Using Gauss' theorem ande exploiting the cylindrical symmetry of the system, show

[blueyellow]

Homework Statement

A wire of length L and negligible transverse dimensions, made of an insulating material, is placed on the x-axis between the origin and the point (L,0). The wire has a uniform line charge density lambda.
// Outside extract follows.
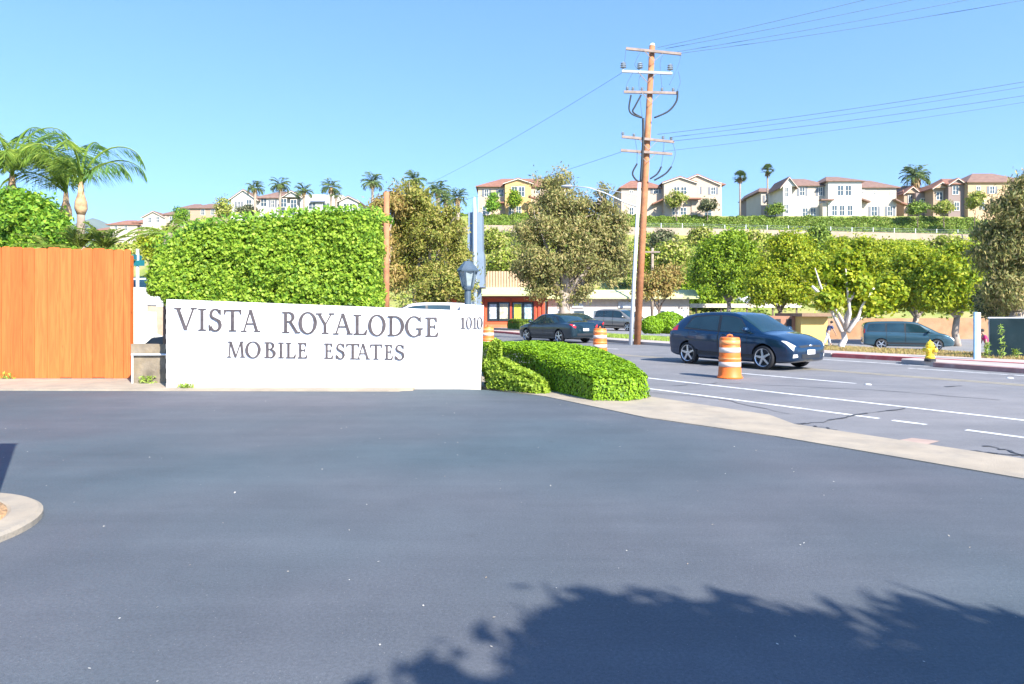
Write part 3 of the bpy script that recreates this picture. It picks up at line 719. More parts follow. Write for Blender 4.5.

using Gauss' theorem and exploiting the cylindrical symmetry of the system, show that the electric field at the point (x,y)=(L/2,L/100) is

E=(100lambda)/(2pi epsilon0 L)

The Attempt at a Solution

integral (S) E.da=E 2 pi r l
Q/(epsilon 0)=(lambda l)/(epsilon0)

2pi r l E=lambda l/epsilon0

E=(1/2 pi r l) (lambda l/epsilon0)
=lambda/(2 pi epsilon0 r)

but I don't know how to proceed from here

 

[Doc Al]

Plug in for the given value of r.

 

[blueyellow]

oh right! so r is just L/100 because it the wire is along the x axis, so I don't have to do L-L/2?

 

[Doc Al]

oh right! so r is just L/100 because it the wire is along the x axis, so I don't have to do L-L/2?

Right. The point where you want to evaluate the field is at a distance of L/100 from the wire, so that's the value of r you need to use.